Mark Crews of Brookwood is one of five head coaches in Saturday’s Corky Kell Classic who has won a state championship. But he has a sense of Kell Classic history that the others don’t.
Crews has been on the sidelines as an assistant or head coach for all 22 renditions of the annual opening-week event that showcases some of the state’s top teams and players in the Georgia Dome.
“People now take for granted that it is feasible to play high school games in the Georgia Dome, but if you go back 20 or 21 years, there was a whole lot of skepticism,” Crews said. “Can you make money? Can you make it work? Now people take it for granted. We’ve played the semifinal games and the championship games in there for several years now.”
Brookwood will play McEachern this season, as they did in 1992 when they started the Kell Classic and participated in the first football game ever held in the Georgia Dome. The Kell Classic added a fifth game last season and drew a record crowd of 33,000. That was despite the games being televised for the first time, by GPB.

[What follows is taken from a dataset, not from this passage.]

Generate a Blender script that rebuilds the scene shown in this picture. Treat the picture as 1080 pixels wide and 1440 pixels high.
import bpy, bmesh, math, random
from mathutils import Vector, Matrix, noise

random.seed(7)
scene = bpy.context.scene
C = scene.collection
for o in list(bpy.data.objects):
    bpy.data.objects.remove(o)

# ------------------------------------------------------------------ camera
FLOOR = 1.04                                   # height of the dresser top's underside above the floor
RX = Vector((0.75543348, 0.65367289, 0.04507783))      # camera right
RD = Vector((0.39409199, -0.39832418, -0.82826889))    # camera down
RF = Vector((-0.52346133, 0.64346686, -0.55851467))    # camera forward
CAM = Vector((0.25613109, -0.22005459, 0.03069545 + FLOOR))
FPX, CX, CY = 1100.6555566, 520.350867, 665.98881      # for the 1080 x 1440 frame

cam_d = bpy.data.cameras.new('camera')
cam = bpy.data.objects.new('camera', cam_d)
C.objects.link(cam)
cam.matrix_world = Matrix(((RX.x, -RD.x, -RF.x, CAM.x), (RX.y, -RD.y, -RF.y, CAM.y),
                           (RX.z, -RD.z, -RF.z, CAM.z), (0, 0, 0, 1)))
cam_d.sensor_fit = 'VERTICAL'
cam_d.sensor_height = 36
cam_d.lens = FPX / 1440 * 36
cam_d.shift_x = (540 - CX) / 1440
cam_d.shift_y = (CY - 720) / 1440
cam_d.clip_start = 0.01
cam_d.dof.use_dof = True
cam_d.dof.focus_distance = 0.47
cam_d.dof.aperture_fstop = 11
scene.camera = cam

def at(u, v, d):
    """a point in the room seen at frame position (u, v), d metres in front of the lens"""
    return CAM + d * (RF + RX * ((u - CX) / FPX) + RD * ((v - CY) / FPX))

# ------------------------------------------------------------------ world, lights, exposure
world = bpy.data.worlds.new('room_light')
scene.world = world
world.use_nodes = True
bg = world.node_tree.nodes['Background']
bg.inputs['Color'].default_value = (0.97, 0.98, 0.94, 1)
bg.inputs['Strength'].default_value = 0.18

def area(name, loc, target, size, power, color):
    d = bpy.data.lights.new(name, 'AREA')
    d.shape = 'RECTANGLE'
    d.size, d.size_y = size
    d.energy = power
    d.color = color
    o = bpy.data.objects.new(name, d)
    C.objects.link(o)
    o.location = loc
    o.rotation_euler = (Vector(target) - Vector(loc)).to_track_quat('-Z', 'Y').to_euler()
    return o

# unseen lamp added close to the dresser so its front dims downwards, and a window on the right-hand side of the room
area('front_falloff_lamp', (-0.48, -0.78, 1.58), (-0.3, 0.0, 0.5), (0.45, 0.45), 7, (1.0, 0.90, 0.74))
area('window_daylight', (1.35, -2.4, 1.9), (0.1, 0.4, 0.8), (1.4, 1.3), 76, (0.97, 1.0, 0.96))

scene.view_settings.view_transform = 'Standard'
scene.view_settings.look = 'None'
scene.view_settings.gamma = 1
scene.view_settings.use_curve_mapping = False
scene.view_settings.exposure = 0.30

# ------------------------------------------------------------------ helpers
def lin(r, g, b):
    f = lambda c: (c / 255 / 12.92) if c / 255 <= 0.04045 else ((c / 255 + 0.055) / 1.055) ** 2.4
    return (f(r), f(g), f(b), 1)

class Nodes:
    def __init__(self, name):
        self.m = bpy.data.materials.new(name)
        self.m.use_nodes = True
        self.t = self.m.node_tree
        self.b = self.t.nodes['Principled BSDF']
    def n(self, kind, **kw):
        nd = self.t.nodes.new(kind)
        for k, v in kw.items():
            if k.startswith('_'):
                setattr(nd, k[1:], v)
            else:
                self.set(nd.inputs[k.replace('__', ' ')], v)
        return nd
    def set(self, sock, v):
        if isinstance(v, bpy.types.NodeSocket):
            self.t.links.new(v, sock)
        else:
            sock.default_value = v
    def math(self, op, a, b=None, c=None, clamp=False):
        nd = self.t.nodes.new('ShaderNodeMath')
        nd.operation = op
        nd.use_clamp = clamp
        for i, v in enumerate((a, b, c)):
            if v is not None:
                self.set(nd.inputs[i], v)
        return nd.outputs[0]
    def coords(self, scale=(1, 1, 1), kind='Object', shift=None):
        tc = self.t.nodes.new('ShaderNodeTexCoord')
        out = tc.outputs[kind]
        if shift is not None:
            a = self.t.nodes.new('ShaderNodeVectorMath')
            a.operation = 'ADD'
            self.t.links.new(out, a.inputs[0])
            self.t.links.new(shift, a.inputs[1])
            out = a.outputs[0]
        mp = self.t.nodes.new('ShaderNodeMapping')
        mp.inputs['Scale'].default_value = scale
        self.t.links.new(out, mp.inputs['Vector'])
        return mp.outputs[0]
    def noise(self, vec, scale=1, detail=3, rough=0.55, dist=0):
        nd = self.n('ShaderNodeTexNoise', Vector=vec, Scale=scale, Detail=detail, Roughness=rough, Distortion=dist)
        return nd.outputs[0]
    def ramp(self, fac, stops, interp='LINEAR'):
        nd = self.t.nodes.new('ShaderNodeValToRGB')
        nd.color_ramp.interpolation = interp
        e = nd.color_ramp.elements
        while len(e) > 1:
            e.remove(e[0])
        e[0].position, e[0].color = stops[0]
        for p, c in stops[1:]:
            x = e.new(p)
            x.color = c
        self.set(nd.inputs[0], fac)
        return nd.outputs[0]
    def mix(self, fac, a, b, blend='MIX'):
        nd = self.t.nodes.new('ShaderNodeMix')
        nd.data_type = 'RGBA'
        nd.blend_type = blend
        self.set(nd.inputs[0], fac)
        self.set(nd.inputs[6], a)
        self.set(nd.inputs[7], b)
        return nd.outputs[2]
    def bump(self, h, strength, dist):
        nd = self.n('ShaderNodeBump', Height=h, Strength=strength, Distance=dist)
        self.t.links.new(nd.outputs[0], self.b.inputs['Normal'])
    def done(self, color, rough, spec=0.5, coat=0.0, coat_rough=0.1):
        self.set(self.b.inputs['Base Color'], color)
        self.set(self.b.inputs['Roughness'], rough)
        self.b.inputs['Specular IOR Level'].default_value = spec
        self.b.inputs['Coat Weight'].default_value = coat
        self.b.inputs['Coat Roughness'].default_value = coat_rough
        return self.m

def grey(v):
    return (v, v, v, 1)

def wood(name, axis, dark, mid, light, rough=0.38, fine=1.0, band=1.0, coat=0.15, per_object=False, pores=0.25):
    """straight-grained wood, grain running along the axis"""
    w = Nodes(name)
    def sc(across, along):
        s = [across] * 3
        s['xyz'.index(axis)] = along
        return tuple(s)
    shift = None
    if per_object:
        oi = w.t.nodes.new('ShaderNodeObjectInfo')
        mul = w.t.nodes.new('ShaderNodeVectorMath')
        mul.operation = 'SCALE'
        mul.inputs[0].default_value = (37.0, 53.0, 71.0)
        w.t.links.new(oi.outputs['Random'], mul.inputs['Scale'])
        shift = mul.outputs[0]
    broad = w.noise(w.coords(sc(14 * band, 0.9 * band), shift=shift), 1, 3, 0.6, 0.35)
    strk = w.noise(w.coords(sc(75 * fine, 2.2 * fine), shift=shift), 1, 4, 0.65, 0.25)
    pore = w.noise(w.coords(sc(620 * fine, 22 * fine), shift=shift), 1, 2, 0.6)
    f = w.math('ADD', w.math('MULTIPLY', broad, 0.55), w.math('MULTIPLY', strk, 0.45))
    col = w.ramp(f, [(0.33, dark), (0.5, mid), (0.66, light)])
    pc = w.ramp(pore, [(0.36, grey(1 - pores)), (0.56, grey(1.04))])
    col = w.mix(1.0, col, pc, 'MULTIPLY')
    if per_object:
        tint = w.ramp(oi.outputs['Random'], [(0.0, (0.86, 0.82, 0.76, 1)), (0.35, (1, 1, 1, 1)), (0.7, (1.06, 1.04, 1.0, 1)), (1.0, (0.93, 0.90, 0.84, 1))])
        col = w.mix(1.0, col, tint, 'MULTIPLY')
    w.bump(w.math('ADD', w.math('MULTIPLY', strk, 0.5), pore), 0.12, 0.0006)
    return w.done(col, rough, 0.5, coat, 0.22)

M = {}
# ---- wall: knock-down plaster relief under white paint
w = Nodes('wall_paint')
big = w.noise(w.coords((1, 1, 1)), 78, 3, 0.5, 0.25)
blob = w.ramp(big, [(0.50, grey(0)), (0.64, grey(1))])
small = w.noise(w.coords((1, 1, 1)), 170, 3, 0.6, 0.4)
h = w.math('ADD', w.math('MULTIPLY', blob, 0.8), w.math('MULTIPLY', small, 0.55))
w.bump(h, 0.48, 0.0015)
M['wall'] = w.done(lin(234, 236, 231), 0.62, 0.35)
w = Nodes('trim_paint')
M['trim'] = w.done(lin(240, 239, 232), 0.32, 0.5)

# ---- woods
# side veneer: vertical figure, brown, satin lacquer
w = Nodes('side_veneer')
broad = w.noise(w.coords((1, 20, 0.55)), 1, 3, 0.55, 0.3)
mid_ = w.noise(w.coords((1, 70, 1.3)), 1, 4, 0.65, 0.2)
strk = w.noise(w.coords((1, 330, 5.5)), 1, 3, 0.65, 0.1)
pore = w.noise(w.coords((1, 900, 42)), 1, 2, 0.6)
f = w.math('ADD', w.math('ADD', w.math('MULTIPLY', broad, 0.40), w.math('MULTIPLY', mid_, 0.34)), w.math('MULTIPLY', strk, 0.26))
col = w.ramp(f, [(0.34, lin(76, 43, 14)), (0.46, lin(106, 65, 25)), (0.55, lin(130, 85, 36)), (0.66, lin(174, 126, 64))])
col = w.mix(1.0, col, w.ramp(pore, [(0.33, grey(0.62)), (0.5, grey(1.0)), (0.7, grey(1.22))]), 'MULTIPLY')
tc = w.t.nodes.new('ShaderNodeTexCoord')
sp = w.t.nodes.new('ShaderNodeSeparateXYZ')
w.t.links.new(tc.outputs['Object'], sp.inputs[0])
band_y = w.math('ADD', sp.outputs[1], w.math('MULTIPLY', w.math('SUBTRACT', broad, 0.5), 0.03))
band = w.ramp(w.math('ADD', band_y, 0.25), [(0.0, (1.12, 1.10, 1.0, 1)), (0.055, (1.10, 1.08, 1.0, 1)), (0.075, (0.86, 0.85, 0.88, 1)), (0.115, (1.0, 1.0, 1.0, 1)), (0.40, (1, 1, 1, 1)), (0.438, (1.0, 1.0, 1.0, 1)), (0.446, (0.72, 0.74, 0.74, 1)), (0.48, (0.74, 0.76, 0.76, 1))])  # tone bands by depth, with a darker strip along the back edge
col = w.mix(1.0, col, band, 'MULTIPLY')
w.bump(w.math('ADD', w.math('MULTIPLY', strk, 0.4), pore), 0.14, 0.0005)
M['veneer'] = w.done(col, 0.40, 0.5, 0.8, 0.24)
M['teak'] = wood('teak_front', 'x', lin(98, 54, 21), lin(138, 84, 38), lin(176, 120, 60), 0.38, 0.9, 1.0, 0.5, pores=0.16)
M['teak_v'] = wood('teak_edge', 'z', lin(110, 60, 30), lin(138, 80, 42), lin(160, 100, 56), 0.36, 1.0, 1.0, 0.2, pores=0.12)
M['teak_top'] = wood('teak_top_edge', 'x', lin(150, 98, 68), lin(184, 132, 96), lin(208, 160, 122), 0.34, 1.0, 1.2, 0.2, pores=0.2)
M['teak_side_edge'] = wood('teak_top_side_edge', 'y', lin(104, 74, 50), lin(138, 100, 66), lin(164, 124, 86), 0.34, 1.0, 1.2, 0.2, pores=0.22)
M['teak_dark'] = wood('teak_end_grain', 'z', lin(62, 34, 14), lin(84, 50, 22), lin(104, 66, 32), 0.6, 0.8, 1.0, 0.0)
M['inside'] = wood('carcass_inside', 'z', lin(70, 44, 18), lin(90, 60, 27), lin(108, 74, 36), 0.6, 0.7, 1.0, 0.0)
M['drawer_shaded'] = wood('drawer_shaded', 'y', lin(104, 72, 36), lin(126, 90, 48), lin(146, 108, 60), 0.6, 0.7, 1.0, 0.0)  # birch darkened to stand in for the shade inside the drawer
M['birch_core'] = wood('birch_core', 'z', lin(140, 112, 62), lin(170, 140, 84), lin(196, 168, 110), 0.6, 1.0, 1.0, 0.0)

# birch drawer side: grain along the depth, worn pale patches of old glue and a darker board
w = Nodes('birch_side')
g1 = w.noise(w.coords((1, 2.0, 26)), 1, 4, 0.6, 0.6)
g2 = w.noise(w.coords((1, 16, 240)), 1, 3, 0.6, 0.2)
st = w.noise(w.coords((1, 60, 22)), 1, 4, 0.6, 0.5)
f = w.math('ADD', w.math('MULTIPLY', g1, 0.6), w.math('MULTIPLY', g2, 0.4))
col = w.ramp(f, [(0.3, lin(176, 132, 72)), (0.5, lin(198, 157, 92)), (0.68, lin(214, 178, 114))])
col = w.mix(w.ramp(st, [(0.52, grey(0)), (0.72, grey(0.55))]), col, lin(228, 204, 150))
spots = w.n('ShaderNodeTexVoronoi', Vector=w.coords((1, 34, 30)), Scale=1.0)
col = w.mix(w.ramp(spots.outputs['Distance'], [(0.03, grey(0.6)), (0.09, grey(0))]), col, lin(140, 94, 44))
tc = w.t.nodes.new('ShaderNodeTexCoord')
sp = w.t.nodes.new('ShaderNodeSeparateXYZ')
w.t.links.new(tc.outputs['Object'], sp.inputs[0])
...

The teams that the event draws are the main attraction. Twelve teams that have played in the Kell Classic in August have won state titles in December.
The coaches with state-championship pedigree are Crews and Mickey Conn of Grayson, who won their championships in Georgia, along with Colquitt County’s Rush Propst (five in Alabama), Camden County’s Welton Coffey (one in Florida) and North Gwinnett’s Bob Sphire (one in Kentucky).
Another appeal to this season’s matchups is North-South intrigue. South Georgia teams that are participating include second-ranked Colquitt County and fifth-ranked Camden County. Colquitt County plays No. 10 Grayson, and Camden County plays No. 4 North Gwinnett.
Crews remembers a time when the metro Atlanta teams would have been the clear underdogs to South Georgia’s best.
In 1992, the only metro Atlanta state champion in the highest class in 20 years had been Morrow in 1987. Starting with Dunwoody in 1993, there have been 12 metro champions. There have been 10 from Gwinnett County alone.
“In 1992, everybody thought that anybody who knew how to play football had to live below Macon,” Crews said. “The Kell Classic, putting (metro Atlanta) football in a venue like that, has advanced metro Atlanta football.”